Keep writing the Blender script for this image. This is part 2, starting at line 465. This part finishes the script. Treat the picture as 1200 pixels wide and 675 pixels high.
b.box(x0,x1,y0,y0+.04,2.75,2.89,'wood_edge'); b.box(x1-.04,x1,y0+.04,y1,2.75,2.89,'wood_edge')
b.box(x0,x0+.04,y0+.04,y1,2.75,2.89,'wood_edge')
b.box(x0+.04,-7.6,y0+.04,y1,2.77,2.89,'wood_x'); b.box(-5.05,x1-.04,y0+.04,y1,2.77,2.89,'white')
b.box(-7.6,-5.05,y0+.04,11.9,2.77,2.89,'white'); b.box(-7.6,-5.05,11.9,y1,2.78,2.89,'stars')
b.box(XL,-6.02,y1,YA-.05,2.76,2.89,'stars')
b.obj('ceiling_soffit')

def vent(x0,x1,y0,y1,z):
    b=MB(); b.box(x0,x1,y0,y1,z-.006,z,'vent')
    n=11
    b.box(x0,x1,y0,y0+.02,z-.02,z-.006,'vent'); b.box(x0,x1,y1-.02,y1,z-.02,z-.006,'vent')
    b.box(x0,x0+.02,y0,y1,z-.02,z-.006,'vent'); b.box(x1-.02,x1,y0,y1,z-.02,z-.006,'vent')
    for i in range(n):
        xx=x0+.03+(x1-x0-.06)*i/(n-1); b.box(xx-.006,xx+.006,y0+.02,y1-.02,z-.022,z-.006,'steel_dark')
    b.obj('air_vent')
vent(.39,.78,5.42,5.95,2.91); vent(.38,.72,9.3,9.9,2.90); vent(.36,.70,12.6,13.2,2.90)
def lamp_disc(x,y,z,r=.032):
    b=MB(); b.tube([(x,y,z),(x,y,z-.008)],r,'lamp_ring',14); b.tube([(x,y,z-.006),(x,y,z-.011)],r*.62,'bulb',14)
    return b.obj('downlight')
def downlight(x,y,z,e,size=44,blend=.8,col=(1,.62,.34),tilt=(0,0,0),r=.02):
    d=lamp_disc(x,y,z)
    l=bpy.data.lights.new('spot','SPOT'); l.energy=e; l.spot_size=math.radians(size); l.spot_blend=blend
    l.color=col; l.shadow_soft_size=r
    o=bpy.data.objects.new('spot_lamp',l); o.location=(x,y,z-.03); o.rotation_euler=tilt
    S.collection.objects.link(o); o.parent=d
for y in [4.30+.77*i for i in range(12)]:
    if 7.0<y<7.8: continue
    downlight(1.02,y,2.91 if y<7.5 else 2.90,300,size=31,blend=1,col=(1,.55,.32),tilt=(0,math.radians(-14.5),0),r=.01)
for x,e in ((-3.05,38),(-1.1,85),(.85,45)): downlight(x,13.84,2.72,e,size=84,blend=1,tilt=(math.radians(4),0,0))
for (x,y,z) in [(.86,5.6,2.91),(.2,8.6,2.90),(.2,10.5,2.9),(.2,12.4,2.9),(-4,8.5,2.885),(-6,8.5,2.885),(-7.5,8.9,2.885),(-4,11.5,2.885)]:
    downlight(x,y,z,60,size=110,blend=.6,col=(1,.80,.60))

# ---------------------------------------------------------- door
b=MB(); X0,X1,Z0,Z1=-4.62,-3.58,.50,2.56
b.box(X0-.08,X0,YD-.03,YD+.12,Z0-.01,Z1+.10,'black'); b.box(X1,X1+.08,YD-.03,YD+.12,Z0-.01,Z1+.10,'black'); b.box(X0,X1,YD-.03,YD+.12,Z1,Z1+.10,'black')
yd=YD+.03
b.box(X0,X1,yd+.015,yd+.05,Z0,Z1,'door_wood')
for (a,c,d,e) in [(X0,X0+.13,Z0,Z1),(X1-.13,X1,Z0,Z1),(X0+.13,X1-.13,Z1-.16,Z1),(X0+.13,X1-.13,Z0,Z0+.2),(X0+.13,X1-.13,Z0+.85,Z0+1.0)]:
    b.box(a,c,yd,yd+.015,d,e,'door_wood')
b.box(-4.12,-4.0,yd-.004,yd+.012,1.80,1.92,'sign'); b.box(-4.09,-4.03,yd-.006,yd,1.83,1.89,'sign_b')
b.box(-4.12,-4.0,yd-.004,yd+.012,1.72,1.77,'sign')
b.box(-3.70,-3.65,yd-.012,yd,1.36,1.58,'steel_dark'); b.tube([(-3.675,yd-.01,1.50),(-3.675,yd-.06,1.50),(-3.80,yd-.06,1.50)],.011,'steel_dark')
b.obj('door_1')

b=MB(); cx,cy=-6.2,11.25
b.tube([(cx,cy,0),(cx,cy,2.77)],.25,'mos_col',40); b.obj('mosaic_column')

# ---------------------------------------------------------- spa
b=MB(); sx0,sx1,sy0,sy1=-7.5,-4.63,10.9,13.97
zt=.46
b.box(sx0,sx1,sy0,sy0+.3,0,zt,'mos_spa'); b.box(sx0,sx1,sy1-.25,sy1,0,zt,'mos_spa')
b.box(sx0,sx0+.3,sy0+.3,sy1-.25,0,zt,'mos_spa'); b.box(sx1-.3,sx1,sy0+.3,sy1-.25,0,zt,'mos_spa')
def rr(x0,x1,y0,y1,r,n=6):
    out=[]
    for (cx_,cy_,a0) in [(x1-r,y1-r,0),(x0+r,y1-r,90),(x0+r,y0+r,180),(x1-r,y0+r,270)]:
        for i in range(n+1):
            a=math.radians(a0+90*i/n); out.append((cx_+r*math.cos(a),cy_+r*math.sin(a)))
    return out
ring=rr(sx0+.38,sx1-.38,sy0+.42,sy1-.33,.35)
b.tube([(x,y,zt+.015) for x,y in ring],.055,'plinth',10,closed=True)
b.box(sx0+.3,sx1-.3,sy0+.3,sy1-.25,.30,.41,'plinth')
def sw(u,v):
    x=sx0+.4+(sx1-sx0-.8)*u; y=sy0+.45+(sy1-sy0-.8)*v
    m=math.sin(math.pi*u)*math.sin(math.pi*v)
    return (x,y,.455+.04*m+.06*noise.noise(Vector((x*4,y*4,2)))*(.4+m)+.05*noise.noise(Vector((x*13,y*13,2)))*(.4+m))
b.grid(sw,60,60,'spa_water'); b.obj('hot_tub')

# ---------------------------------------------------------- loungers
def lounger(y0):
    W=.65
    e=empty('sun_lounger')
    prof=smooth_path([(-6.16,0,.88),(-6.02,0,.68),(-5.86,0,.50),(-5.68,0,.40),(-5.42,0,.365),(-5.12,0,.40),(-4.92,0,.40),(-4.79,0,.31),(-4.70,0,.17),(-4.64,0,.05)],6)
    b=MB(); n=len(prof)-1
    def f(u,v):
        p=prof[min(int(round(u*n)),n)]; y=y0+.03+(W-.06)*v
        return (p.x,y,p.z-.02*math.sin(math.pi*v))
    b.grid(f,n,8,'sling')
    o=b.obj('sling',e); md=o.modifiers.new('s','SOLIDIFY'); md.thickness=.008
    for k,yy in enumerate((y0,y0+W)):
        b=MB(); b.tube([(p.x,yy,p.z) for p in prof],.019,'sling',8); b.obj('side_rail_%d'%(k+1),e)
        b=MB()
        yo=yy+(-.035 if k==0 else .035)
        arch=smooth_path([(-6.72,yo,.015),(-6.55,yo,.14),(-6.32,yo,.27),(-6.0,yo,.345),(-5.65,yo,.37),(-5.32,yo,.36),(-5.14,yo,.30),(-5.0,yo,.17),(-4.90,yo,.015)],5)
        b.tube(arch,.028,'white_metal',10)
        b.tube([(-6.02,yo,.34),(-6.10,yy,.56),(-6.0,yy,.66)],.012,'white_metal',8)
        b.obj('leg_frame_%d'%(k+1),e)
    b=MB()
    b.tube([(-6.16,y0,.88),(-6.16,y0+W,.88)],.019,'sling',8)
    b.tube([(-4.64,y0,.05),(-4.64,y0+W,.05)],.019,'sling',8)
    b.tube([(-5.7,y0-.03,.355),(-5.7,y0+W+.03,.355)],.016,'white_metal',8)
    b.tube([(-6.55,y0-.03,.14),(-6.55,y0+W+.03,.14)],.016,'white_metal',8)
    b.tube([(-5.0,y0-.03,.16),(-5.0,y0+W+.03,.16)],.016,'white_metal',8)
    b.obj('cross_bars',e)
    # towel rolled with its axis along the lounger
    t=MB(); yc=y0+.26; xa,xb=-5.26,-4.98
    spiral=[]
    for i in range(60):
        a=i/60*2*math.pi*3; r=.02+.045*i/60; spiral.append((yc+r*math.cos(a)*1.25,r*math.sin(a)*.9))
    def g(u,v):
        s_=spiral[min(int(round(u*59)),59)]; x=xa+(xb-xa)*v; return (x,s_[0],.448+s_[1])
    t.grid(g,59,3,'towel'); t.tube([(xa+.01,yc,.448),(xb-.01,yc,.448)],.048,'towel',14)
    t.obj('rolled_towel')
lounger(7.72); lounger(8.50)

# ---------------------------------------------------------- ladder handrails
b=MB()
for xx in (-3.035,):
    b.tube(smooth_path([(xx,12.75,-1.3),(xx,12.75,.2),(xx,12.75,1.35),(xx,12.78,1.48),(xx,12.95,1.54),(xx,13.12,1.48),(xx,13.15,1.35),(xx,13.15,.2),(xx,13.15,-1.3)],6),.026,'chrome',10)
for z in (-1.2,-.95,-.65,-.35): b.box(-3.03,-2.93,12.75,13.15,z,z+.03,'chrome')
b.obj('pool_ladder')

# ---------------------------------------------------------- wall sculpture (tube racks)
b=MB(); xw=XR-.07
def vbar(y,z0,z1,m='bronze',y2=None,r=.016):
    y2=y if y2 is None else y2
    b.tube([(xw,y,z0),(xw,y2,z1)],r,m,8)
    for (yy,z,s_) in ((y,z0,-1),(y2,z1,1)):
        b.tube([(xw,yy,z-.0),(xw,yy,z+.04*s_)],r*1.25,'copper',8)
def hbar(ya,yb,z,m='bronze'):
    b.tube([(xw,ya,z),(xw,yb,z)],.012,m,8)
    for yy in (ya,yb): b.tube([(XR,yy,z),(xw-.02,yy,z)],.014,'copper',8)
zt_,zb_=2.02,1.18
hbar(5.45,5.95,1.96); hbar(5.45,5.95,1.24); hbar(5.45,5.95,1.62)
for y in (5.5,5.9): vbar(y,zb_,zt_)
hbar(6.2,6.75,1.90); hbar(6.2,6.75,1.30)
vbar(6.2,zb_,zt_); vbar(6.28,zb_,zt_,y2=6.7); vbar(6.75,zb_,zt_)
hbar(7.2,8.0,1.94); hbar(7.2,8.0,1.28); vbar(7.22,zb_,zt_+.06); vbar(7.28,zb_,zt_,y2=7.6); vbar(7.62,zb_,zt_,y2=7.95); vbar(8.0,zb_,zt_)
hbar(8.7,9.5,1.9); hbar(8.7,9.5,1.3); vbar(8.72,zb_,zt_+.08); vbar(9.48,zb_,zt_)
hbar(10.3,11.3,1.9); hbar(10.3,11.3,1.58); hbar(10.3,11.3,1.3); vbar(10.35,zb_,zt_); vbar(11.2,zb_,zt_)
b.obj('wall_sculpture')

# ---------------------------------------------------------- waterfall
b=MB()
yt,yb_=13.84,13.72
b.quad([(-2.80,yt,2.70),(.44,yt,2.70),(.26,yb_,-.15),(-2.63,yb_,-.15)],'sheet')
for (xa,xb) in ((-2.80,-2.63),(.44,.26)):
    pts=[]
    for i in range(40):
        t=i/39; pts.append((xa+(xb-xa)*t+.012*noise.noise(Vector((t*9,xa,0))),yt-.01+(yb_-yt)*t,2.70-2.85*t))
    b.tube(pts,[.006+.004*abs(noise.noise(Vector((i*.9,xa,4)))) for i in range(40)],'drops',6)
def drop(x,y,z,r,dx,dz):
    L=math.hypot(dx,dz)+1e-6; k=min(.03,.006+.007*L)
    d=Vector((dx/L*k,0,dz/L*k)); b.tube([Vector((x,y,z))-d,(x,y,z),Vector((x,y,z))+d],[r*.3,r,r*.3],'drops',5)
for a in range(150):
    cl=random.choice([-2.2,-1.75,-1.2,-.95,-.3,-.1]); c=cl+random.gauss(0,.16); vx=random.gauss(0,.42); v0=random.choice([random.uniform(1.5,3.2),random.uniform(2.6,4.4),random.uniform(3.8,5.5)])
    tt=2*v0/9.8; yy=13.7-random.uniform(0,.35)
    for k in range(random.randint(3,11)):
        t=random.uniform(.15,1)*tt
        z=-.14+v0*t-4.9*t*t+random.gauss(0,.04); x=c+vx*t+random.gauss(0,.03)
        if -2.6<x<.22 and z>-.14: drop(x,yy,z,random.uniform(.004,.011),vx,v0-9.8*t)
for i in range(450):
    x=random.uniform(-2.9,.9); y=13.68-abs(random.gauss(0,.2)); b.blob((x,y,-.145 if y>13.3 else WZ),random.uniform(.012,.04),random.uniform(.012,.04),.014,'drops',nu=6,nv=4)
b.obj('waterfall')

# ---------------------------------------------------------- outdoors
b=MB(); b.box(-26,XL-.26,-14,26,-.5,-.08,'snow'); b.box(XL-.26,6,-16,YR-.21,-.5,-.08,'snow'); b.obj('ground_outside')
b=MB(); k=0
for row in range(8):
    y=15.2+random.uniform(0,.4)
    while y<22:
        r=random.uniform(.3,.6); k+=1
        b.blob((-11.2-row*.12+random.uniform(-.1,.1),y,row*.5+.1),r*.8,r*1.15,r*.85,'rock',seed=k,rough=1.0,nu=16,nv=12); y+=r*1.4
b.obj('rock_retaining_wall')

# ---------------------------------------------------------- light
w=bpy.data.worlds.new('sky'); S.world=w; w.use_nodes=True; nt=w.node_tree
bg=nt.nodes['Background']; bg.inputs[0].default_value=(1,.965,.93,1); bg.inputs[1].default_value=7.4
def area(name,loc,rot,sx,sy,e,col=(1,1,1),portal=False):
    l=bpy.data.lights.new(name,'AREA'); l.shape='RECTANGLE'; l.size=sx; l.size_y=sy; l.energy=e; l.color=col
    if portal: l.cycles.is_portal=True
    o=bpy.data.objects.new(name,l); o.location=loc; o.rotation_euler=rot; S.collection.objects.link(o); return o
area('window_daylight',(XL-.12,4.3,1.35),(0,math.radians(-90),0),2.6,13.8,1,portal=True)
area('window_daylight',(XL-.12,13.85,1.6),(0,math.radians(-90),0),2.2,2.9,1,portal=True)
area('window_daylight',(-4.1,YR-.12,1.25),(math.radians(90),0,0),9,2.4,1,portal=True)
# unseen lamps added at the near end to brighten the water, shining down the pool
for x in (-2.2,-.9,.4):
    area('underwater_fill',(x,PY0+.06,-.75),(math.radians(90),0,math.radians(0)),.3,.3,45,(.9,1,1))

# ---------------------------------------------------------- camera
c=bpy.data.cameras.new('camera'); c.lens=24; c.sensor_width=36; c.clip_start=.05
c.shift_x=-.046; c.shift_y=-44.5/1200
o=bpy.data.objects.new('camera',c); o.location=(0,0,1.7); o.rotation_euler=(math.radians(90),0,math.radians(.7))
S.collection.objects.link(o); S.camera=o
○ ○ ○ ○ ○
Problem requirements:
Using the data above, restate word for word the lines from its opening line through the line that contains "b.obj('ceiling_soffit')", and no more.

Written answer:
Keep writing the Blender script for this image. This is part 2, starting at line 465. This part finishes the script. Treat the picture as 1200 pixels wide and 675 pixels high.
b.box(x0,x1,y0,y0+.04,2.75,2.89,'wood_edge'); b.box(x1-.04,x1,y0+.04,y1,2.75,2.89,'wood_edge')
b.box(x0,x0+.04,y0+.04,y1,2.75,2.89,'wood_edge')
b.box(x0+.04,-7.6,y0+.04,y1,2.77,2.89,'wood_x'); b.box(-5.05,x1-.04,y0+.04,y1,2.77,2.89,'white')
b.box(-7.6,-5.05,y0+.04,11.9,2.77,2.89,'white'); b.box(-7.6,-5.05,11.9,y1,2.78,2.89,'stars')
b.box(XL,-6.02,y1,YA-.05,2.76,2.89,'stars')
b.obj('ceiling_soffit')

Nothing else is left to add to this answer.